Sheffield youngsters designing toys of the future

pupils from Stocksbridge High School take part in the Design A Toy day at Sheffield Hallam University.
pupils from Stocksbridge High School take part in the Design A Toy day at Sheffield Hallam University.

WHAT’S going to be the must-have toy for Christmas 2013?

That was the question posed to pupils from four Stocksbridge-area schools who were given a testing task on a visit to Sheffield Hallam University.

The challenge was to design a pre-school toy that was bound to be a winner in the shops during the next festive season.

Almost 100 youngsters from Stocksbridge High School, Deepcar St John’s Primary, St Ann’s RC Primary and Stocksbridge Juniors took part in an enterprise event with a difference.

The day also had a secondary objective of getting Year 6 primary and Year 8 secondary pupils to work together – to help the younger ones make a smoother transition when they move up to ‘big school’ next September.

The children divided themselves up into teams who were asked to design a toy priced between £10 and £30.
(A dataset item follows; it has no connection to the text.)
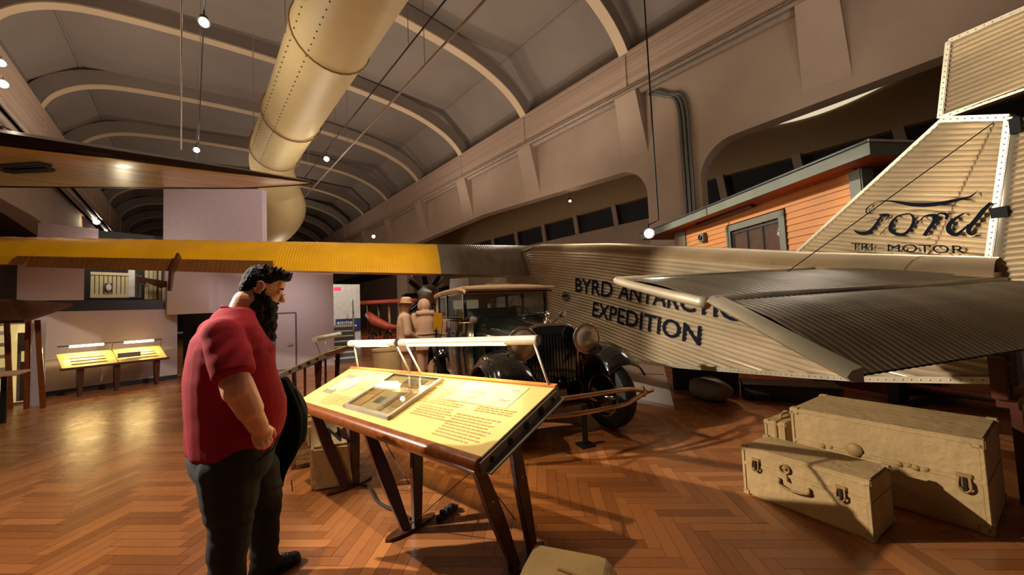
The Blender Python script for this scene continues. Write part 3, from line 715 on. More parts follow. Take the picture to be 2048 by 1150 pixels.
p = wing_pt(8.75, .08); mb = MB(); mb.prism([(p.x-.1, p.y, p.z+.12), (p.x-.38, p.y, p.z-.3), (p.x-.42, p.y, p.z-.72), (p.x-.36, p.y, p.z-.72), (p.x-.28, p.y, p.z-.35), (p.x+.02, p.y, p.z+.0)], (0, .05, 0)); obj('aileron_horn', mb, m_dwood, PL)
# port engine under the wing
e0 = V((10.9, 3.3, 2.0))
mb = MB(); mb.lathe([(-1.9, .03), (-1.4, .18), (-.8, .3), (0, .36), (.25, .3), (.4, .1)], e0, (1, 0, 0), 16); eng = obj('engine_nacelle', mb, m_sheetd, PL, smooth=40)
for i in range(9):
    a = 2*math.pi*i/9; d = V((0, math.cos(a), math.sin(a))); mb = MB()
    for k in range(9): mb.tube([e0+d*(.3+k*.045), e0+d*(.32+k*.045)], .1, 12)
    mb.tube([e0+d*.3, e0+d*.7], .075, 10); mb.tube([e0+d*.7+V((-.05, 0, 0)), e0+d*.78+V((.05, 0, 0))], .07, 8); mb.tube([e0+d*.25+V((-.15, 0, 0)), e0+d*.7+V((-.12, 0, 0))], .02, 6)
    obj('engine_cylinder', mb, mat('engine_black', (18, 18, 20), .25, .7) if i == 0 else bpy.data.materials['engine_black'], eng, smooth=35)
for a, b in ((V((10.4, 2.2, 3.2)), e0+V((-.3, -.2, .2))), (V((10.4, 4.4, 3.2)), e0+V((-.3, .2, .2))), (V((9.6, .7, 1.5)), e0+V((-.6, 0, -.1))), (V((11, .7, 1.2)), e0+V((0, 0, -.2)))):
    mb = MB(); mb.tube([a, b], .03, 8); obj('engine_strut', mb, m_sheetd, PL, smooth=True)
for s in (1,):
    mb = MB(); mb.lathe([(-.12, .2), (-.12, .42), (-.08, .5), (.08, .5), (.12, .42), (.12, .2)], (10.7, 3.2, .5), (0, 1, 0), 24); obj('landing_wheel', mb, m_rubber, PL, smooth=40)
    mb = MB(); mb.tube([(10.7, 3.0, .5), (10.6, 3.2, 1.8)], .04, 8); mb.tube([(10.7, 3.0, .5), (10.5, .7, .7)], .04, 8); obj('wheel_strut', mb, m_sheetd, PL, smooth=True)
# tail support trolley
ts = thing('tail_trolley', 'brown timber trolley with black posts carrying the aeroplane tail', 'trolley', (4.46, -.32, 0), 24)
def sk(a, b): return MB().box(a, b)
q0 = toL(ts, Z(1786, 803)); obj('side_beam', sk((q0.x, q0.y+.0, .1), (q0.x+.95, q0.y+.08, .42)), m_dwood, ts); obj('side_beam', sk((q0.x, q0.y-.6, .1), (q0.x+.95, q0.y-.52, .42)), m_dwood, ts)
obj('black_post', sk((q0.x-.12, q0.y-.1, 0), (q0.x+.0, q0.y+.1, .38)), m_black, ts)
for i in range(6):
    a_ = toL(ts, Z(1818, 805)); w_ = .1
    obj('slat', sk((a_.x-.75, a_.y-.62+i*w_*1.15, .06+i*.035), (a_.x-.02, a_.y-.62+w_+i*w_*1.15, .09+i*.035)), m_wood, ts)
a_ = toL(ts, Z(1822, 814)); b_ = toL(ts, Z(1922, 796)); mb = MB(); mb.bar(a_+V((0, 0, .04)), b_+V((0, 0, .04)), .06, .08); obj('black_rail', mb, m_black, ts)
obj('tail_cradle', sk((q0.x+.1, q0.y-.55, .42), (q0.x+.3, q0.y+.0, .64)), m_dwood, ts)
# things under the fuselage
def under(name, lab, cat, px0, px1, hz, dep, m, fn=None):
    a = Z(*px0); b = Z(*px1); d = (b-a); d.z = 0; L = d.length; az = math.degrees(math.atan2(d.x, d.y)); t = thing(name, lab, cat, (a.x, a.y, 0), az); return t, L
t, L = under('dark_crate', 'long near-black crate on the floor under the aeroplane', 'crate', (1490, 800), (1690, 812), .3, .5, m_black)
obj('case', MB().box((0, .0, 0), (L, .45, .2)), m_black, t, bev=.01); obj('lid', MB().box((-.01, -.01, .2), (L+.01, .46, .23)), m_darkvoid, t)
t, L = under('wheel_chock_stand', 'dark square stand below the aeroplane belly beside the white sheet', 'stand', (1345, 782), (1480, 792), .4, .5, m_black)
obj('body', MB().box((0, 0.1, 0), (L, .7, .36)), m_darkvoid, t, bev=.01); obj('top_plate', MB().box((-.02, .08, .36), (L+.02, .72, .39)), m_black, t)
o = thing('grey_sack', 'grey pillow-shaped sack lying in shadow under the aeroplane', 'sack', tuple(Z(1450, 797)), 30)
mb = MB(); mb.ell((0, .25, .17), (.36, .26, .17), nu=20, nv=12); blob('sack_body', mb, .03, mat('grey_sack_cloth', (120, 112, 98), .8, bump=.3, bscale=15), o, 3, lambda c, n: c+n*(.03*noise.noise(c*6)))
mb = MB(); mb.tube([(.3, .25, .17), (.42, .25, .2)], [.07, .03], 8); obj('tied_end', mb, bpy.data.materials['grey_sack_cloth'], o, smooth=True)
# white scenery floor sheet
sp = thing('white_floor_sheet', 'white streaked scenery sheet on the floor beyond the car wheel', 'floor sheet', (0, 0, 0), 90)
q = [Z(1272, 722, .05), Z(1326, 726, .05), Z(1348, 812, .05), Z(1278, 798, .05), Z(1150, 790, .05), Z(1200, 720, .05)]
mb = MB(); mb.prism([(p.x, p.y, .0) for p in q], (0, 0, .05)); obj('sheet', mb, m_snow, sp)
mb = MB(); a, b = Z(1276, 747, .055), Z(1328, 749, .055); mb.bar(a, b, .03, .008); obj('seam', mb, m_houset, sp)
# ================================================================= SECOND AIRCRAFT WING, upper left
W2 = thing('hanging_aeroplane_wing', 'dark-edged silver aeroplane wing hanging in the upper left corner', 'wing', (0, 0, 4.5), 90)
def wz2(px, py, h=4.5): return Z(px, py, h)
tipL, tipT = wz2(628, 366), wz2(560, 377)
le0 = wz2(0, 285); te0 = wz2(0, 374); dl = (tipL-le0); le_ = le0-dl*.35; dt = (tipT-te0); te_ = te0-dt*.3
rows = []; N = 30; 
for i in range(N+1):
    t = i/N; a = le_.lerp(tipL, t); b = te_.lerp(tipT, t)
    if t > .88: k_ = (t-.88)/.12; b = b.lerp(tipL, k_*.96); 
    th = .44*(1-t)**.7+.02; c = (b-a)
    rows.append([a+V((0, 0, 0)), a+c*.03+V((0, 0, -.03*(1-t))), a+c*.3, a+c*.65+V((0, 0, .0)), b, a+c*.65+V((0, 0, th*.6)), a+c*.3+V((0, 0, th)), a+c*.08+V((0, 0, th*.75)), a-c*.03+V((0, 0, th*.35))])
mb = MB(); mb.rings(rows); obj('wing_skin', mb, mat('doped_silver_wing', (214, 192, 136), .3, .2, var=.25, scale=1.6, stretch=(.3, 3, 1), coat=.5, bump=.15, bscale=5), W2, world=True, smooth=40)
mb = MB(); mb.rings([[r[0]+V((0, 0, -.004)), r[1]+V((0, 0, -.006)), r[0].lerp(r[2], .12)+V((0, 0, -.006)), r[7]+V((0, 0, .02)), r[8]+V((-.01, -.02, .0))] for r in rows]); obj('leading_edge', mb, mat('black_gloss_edge', (14, 12, 16), .22, coat=.6), W2, world=True, smooth=50)
mb = MB(); mb.rings([[r[4]+V((0, 0, .01)), r[4]+V((.0, 0, -.015)), r[4].lerp(r[3], .06)+V((0, 0, -.01)), r[4].lerp(r[3], .06)+V((0, 0, .01))] for r in rows]); obj('trailing_edge', mb, m_black, W2, world=True)
# the painted digit under the wing
q = [wz2(12, 347, 4.49), wz2(2, 331, 4.49), wz2(94, 325, 4.49), wz2(108, 343, 4.49)]
def e8(u, v): return (q[0].lerp(q[3], u)).lerp(q[1].lerp(q[2], u), v)
for u0, u1 in ((.0, 1.0),):
    for vv in ((.0, .5), (.5, 1.0)):
        pts = [(.08, vv[0]+.07), (.0, (vv[0]+vv[1])/2), (.1, vv[1]-.05), (.9, vv[1]-.05), (1.0, (vv[0]+vv[1])/2), (.92, vv[0]+.07), (.08, vv[0]+.07)]
        mb = MB(); stroke(mb, [(e8(u, v), .11) for u, v in pts], (0, 0, -1), .004); obj('painted_digit', mb, m_gap, W2, world=True)
for px in (362,):
    a = Z(px, 300, 4.75); mb = MB(); mb.tube([a, a+V((0, 0, 7.4))], .014, 6); obj('hanger_rod', mb, m_pipe, W2, world=True)
# ================================================================= VINTAGE CAR (frame: x forward, y to its left)
CAR = thing('vintage_sedan', 'glossy dark green vintage sedan with tan roof behind the reading panel', 'car', (3.22, 3.07, 0), 200)
def arc_pts(c, r, a0, a1, n, y=0): return [(c[0]+r*math.cos(R(a0+(a1-a0)*i/n)), y, c[1]+r*math.sin(R(a0+(a1-a0)*i/n))) for i in range(n+1)]
# bonnet: rounded section tapering from cowl to radiator
def bonnet_sec(x, hw, z0, zt, n=12):
    pts = [(x, -hw, z0)]
    for i in range(n+1):
        a = math.pi*i/n; pts.append((x, -hw*math.copysign(abs(math.cos(a))**.55, math.cos(a)), zt-.2+.2*math.sin(a)**.8))
    pts.append((x, hw, z0)); return pts
mb = MB(); mb.rings([bonnet_sec(-.1, .33, .55, 1.25), bonnet_sec(-.6, .36, .55, 1.29), bonnet_sec(-1.1, .45, .55, 1.32), bonnet_sec(-1.32, .56, .5, 1.345)])
bon = obj('bonnet', mb, m_carg, CAR, smooth=40)
mb = MB(); mb.tube([(-.1, 0, 1.255), (-1.32, 0, 1.35)], .012, 6); obj('hinge_line', mb, m_chrome, bon)
for s in (1, -1):
    mb = MB()
    for i in range(16): mb.box((-.3-i*.05, s*(.335+i*.009)-.012, .75), (-.32-i*.05, s*(.335+i*.009)+.012, 1.0))
    obj('bonnet_louvres', mb, m_carb, bon)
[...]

After generating a number of ideas, the teams then focused in on a single idea and developed that further.

They were then given a series of vouchers which they could exchange for materials to make a prototype.

The final challenge of the day was to create a poster and leaflet to advertise their toy.

One of the two winning ideas was the ‘Kiddle’, a tablet device for children on which they could read books, draw and talk with friends.

Better still, the design had voice recognition and an in-built dictionary so that children could learn new words as they read.

The other top toy was Barker the Dog, a lovable pooch sure to be a good friend to under-fives.

The day was arranged by the university’s Venture Matrix team, an award winning work-based learning scheme that aims to develop students’ employability and enterprise skills through real life work-related projects that are accredited as part of their degree.

More than 20 students took part in the event and got involved by acting as leaders and advisers to the different teams, passing on their skills and knowledge.

Each team was made up of a mix of pupils from all four schools plus a university student, many of whom had never met before the day.

A Hallam spokesman said: “The event was a success because not only were the students and pupils developing essential enterprise skills such as teamwork, leadership and communication, but the pupils were also strengthening relationships between their local school communities.

“The next event is already in the planning phase.”